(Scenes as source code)

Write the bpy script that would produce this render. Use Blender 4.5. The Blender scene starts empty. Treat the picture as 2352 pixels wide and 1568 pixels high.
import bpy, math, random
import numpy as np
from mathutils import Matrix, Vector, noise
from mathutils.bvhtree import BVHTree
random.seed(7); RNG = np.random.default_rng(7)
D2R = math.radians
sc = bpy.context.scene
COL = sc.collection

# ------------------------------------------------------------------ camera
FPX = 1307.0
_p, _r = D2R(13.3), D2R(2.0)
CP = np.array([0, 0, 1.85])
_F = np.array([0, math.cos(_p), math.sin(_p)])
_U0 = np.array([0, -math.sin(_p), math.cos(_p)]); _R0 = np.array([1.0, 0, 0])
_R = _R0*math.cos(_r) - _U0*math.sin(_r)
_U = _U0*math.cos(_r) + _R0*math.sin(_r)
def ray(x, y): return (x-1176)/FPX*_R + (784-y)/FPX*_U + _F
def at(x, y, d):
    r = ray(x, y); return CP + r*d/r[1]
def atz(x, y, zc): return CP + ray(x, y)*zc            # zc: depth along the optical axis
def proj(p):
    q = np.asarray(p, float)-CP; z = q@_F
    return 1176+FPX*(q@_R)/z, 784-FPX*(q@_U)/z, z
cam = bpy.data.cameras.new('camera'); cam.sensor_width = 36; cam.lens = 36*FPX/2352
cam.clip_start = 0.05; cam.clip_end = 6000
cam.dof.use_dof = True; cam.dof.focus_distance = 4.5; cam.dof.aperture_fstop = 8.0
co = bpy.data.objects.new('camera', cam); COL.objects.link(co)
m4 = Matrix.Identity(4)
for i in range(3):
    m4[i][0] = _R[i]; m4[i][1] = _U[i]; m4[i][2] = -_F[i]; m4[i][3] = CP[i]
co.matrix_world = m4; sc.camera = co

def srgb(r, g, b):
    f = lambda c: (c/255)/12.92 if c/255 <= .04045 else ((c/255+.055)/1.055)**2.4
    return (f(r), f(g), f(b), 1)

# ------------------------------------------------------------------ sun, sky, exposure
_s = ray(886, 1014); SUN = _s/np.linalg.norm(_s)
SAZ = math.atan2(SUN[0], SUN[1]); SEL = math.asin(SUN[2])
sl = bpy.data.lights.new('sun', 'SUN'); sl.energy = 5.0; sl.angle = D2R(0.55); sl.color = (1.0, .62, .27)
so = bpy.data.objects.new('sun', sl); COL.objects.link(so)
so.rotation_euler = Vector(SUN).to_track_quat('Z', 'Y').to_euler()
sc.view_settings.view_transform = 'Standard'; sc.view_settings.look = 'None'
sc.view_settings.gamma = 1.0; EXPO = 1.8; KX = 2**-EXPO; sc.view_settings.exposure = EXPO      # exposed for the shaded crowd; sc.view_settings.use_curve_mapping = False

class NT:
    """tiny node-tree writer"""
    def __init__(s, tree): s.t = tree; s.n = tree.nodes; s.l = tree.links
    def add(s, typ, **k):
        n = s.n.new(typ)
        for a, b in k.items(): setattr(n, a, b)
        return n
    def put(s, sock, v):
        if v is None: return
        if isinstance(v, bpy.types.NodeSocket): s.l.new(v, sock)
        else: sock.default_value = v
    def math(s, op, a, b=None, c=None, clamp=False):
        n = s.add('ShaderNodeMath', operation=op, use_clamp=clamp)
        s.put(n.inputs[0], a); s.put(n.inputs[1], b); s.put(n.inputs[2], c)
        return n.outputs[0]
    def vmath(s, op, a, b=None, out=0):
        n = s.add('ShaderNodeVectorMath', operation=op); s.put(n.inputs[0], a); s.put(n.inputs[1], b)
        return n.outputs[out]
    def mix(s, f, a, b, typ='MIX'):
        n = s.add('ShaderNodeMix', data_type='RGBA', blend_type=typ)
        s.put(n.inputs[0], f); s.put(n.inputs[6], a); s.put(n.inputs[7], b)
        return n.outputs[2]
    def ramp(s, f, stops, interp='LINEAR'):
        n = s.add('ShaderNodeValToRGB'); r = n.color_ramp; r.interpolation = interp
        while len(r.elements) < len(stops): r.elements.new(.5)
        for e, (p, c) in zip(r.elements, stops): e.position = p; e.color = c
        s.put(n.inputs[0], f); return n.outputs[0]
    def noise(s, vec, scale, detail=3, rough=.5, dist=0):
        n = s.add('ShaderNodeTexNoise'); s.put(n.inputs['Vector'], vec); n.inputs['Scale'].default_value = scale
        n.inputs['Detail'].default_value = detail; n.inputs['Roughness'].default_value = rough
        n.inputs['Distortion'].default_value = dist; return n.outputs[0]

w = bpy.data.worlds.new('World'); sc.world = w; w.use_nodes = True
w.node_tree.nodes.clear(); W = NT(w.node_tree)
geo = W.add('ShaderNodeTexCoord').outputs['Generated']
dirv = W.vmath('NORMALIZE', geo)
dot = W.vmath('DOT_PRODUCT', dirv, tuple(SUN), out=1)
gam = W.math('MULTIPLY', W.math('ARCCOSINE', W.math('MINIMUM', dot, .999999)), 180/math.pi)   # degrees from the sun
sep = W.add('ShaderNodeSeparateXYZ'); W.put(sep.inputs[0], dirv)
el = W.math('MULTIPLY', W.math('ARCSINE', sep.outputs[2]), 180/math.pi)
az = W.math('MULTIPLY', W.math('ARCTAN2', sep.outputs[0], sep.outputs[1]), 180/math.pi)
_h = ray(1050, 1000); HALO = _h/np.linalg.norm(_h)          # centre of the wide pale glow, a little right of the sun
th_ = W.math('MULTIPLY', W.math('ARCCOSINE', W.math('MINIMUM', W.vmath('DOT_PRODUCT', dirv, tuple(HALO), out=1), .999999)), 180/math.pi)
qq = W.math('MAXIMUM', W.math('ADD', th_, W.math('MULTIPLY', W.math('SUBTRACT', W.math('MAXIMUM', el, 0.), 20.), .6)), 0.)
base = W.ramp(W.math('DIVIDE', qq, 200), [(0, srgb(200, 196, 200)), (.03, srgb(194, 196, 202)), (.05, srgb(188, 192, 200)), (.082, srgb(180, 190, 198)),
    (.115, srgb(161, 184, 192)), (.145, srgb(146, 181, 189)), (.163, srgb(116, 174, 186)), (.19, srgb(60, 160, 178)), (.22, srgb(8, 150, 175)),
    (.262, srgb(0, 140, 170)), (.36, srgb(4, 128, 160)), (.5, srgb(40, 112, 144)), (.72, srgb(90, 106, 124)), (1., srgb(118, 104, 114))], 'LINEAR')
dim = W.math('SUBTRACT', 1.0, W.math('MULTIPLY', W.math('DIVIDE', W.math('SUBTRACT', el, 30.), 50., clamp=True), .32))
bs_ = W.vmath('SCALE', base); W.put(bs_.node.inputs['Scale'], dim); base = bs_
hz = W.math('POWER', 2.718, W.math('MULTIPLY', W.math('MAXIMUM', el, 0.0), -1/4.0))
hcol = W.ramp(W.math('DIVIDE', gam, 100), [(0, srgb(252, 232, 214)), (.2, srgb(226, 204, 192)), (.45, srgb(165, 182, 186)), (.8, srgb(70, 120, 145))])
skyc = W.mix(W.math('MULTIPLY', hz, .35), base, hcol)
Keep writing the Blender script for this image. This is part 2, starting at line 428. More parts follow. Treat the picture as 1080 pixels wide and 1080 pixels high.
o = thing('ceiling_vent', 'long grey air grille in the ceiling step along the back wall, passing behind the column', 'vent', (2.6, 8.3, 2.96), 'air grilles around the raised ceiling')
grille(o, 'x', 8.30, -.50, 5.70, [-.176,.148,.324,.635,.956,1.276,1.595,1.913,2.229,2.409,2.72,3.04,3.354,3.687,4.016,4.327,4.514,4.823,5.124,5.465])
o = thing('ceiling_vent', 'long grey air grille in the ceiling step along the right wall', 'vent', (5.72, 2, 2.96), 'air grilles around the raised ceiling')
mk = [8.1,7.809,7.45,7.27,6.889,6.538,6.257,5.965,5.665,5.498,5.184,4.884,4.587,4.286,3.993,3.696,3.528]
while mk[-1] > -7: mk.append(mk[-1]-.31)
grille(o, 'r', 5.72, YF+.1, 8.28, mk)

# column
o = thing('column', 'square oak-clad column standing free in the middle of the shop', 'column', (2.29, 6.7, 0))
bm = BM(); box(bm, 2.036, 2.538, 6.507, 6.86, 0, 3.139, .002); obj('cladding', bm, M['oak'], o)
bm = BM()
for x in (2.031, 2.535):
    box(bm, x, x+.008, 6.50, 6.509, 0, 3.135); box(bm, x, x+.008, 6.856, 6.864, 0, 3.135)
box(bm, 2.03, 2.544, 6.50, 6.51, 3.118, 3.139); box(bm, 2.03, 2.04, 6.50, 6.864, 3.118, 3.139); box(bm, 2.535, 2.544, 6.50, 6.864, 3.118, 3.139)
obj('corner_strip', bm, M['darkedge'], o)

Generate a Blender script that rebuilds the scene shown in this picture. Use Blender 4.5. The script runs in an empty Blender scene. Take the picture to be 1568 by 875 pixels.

(TASK REQUIREMENTS) List every line above that contains the word "Treat".

(WRITTEN SOLUTION)
Write the bpy script that would produce this render. Use Blender 4.5. The Blender scene starts empty. Treat the picture as 2352 pixels wide and 1568 pixels high.
Keep writing the Blender script for this image. This is part 2, starting at line 428. More parts follow. Treat the picture as 1080 pixels wide and 1080 pixels high.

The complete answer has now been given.